Look through the data below and extract, unchanged, the lines from the one that contains "by 780 pixels." to the one that contains "14).build('base', m_concrete, t)", both included.

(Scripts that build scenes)

--------

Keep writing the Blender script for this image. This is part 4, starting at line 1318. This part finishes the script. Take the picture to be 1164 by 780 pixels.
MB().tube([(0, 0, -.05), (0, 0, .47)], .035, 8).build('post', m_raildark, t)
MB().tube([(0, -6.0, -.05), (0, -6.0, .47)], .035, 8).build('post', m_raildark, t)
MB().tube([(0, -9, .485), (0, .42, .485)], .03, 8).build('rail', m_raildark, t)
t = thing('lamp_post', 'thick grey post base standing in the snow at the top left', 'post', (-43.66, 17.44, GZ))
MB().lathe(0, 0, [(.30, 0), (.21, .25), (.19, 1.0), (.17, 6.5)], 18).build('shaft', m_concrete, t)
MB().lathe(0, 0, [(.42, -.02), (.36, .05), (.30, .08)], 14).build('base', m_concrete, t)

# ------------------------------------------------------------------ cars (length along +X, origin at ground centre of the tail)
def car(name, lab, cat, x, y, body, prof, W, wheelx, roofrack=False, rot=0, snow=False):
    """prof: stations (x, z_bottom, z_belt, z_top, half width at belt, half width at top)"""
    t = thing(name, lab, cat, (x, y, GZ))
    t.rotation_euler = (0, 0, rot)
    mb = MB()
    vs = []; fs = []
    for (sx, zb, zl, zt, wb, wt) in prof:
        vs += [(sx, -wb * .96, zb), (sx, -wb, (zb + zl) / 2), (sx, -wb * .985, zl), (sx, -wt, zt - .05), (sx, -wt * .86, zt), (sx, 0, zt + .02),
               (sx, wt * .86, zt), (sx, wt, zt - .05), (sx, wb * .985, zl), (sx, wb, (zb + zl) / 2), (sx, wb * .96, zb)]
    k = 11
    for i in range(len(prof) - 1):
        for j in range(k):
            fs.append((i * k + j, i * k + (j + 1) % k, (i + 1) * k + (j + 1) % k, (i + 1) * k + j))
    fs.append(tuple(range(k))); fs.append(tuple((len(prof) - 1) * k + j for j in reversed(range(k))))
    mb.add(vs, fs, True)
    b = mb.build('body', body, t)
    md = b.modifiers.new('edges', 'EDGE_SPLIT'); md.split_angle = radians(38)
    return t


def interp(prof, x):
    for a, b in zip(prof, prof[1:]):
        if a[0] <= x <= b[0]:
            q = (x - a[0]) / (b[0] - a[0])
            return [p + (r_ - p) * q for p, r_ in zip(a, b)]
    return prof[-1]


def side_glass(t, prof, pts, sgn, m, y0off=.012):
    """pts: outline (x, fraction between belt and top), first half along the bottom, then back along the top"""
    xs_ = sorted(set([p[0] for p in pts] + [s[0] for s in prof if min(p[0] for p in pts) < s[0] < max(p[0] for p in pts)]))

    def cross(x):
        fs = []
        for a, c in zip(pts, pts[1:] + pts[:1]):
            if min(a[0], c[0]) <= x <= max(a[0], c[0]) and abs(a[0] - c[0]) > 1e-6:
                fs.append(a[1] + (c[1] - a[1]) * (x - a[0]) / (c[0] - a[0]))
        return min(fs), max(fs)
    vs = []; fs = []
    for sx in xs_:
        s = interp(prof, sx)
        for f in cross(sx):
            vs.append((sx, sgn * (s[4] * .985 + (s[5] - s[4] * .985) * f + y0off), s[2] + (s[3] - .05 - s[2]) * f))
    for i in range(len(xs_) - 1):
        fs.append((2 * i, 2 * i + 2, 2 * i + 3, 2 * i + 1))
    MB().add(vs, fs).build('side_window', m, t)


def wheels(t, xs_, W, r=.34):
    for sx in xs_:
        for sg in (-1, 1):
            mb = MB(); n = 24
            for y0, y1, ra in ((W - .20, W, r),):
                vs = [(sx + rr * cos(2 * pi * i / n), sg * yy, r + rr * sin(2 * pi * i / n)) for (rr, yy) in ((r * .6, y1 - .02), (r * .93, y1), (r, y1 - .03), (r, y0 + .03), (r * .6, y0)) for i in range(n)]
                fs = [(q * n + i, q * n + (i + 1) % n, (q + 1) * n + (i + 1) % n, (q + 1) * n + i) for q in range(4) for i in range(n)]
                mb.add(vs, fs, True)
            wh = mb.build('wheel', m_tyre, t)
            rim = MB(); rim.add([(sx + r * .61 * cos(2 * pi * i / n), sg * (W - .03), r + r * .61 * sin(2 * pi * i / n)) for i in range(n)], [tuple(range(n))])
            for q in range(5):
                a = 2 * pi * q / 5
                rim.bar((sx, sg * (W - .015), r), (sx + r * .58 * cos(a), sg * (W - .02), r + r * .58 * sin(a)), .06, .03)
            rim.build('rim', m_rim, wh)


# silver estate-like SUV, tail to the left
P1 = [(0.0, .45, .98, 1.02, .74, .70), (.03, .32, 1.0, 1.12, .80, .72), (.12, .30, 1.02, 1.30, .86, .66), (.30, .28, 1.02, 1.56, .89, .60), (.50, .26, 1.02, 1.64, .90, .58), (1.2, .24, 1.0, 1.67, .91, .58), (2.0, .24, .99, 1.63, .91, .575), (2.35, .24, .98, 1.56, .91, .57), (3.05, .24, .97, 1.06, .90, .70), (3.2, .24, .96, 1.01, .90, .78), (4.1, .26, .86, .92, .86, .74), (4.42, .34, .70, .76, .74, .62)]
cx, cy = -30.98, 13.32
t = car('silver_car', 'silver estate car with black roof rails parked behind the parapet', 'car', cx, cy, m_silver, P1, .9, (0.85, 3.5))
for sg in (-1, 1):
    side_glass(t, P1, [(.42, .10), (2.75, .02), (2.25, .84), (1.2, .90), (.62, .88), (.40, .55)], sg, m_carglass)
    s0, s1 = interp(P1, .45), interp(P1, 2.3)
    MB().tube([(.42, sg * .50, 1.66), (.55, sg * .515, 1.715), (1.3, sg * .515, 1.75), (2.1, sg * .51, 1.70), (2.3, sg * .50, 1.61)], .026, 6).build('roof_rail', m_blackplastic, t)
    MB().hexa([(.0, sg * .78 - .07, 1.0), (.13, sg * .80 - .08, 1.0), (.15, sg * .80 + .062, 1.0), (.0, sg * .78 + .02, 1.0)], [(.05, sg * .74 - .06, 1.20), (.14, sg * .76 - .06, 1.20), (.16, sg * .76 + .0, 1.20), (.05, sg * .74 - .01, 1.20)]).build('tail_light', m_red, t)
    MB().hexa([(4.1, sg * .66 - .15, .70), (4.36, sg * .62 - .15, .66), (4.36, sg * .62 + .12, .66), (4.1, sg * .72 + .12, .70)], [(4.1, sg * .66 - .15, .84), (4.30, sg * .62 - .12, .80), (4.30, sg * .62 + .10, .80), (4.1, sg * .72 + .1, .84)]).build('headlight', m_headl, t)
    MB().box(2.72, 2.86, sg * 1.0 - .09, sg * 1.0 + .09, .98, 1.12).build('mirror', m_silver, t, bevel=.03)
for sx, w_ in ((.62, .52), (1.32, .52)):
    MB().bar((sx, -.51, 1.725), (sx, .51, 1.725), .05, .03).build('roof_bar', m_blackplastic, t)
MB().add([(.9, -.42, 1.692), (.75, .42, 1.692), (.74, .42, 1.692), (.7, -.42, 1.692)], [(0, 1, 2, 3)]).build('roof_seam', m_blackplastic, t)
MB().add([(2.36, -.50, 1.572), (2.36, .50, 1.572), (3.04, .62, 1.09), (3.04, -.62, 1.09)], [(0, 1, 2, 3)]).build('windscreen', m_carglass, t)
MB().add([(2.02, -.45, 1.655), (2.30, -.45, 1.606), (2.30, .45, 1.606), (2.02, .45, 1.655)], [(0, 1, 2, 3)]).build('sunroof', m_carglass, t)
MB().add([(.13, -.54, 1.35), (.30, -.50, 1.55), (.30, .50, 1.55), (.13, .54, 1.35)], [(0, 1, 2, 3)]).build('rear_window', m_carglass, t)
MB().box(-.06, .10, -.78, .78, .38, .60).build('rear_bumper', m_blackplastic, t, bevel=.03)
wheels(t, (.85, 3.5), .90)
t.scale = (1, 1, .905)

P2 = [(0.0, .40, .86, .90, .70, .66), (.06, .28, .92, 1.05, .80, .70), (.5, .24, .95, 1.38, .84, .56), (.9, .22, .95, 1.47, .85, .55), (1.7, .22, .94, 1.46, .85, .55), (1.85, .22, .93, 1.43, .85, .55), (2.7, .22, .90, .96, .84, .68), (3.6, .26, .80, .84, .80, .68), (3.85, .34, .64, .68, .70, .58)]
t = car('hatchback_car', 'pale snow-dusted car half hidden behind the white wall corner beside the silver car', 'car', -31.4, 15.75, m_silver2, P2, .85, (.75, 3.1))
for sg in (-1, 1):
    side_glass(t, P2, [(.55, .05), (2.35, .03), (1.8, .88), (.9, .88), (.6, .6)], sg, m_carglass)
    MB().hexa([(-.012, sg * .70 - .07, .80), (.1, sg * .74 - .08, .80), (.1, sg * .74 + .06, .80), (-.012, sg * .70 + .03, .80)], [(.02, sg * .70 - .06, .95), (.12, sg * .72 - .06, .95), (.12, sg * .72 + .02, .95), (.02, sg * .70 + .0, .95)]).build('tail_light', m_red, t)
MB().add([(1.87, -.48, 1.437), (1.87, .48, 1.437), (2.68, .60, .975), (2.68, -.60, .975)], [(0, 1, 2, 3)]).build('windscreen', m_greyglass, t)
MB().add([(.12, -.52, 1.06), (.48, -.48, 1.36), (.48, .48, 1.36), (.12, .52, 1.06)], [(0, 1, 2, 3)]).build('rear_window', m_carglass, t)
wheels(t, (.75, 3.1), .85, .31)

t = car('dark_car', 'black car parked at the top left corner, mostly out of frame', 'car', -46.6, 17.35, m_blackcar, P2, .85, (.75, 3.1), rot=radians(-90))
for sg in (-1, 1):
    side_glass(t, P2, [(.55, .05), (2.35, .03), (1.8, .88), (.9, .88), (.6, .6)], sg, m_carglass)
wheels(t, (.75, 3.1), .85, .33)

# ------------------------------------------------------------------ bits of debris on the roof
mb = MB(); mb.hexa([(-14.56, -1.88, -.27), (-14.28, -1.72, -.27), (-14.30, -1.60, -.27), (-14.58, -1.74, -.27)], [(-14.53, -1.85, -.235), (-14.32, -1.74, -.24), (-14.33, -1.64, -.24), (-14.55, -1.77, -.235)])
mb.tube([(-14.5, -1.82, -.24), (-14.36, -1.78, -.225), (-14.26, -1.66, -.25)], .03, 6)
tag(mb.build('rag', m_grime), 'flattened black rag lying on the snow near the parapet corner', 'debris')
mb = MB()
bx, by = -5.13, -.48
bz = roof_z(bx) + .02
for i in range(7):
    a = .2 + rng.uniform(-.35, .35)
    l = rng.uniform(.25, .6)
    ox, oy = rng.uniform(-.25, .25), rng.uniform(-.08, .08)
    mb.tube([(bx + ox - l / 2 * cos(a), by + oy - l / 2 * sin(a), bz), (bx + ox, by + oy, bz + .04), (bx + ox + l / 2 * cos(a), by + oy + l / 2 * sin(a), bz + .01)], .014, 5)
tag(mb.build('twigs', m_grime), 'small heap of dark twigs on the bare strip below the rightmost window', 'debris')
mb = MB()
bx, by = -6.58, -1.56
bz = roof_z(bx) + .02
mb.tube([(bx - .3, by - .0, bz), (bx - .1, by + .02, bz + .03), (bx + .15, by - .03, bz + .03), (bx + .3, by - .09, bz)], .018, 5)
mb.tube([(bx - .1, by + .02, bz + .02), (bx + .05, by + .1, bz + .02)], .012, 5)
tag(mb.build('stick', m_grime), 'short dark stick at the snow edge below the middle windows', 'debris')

--------

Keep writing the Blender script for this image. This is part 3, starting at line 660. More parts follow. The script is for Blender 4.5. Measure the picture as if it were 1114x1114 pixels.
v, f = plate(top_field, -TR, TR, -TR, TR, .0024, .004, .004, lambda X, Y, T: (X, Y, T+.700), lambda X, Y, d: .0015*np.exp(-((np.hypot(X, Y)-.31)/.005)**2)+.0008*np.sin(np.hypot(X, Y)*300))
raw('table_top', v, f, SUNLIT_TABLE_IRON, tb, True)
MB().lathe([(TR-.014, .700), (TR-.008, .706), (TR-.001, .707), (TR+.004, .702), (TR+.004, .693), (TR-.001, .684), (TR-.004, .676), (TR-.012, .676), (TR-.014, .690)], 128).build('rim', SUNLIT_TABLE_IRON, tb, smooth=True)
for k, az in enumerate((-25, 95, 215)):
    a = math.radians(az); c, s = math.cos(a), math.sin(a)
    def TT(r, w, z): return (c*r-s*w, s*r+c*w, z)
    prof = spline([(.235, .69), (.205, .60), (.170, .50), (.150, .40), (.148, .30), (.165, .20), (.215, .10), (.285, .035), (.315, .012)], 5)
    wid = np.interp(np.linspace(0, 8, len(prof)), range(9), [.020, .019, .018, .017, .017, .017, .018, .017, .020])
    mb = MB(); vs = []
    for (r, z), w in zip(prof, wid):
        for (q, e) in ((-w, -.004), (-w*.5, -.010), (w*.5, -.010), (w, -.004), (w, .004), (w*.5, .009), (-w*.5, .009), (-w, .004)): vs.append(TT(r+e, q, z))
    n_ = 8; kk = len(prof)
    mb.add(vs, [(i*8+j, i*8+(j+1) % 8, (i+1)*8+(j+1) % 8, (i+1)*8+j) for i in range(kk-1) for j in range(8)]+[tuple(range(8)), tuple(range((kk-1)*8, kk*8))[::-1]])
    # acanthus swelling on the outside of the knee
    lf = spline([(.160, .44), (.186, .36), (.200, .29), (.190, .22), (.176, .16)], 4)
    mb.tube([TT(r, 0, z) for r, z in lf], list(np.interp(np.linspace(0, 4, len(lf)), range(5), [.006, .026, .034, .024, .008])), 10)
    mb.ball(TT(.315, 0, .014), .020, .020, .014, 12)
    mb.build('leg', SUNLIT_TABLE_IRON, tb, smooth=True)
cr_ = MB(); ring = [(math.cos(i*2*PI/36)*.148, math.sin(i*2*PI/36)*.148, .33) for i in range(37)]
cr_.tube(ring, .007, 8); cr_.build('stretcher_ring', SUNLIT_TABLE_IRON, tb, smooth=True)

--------

- _Exercise output_
Keep writing the Blender script for this image. This is part 4, starting at line 1318. This part finishes the script. Take the picture to be 1164 by 780 pixels.
MB().tube([(0, 0, -.05), (0, 0, .47)], .035, 8).build('post', m_raildark, t)
MB().tube([(0, -6.0, -.05), (0, -6.0, .47)], .035, 8).build('post', m_raildark, t)
MB().tube([(0, -9, .485), (0, .42, .485)], .03, 8).build('rail', m_raildark, t)
t = thing('lamp_post', 'thick grey post base standing in the snow at the top left', 'post', (-43.66, 17.44, GZ))
MB().lathe(0, 0, [(.30, 0), (.21, .25), (.19, 1.0), (.17, 6.5)], 18).build('shaft', m_concrete, t)
MB().lathe(0, 0, [(.42, -.02), (.36, .05), (.30, .08)], 14).build('base', m_concrete, t)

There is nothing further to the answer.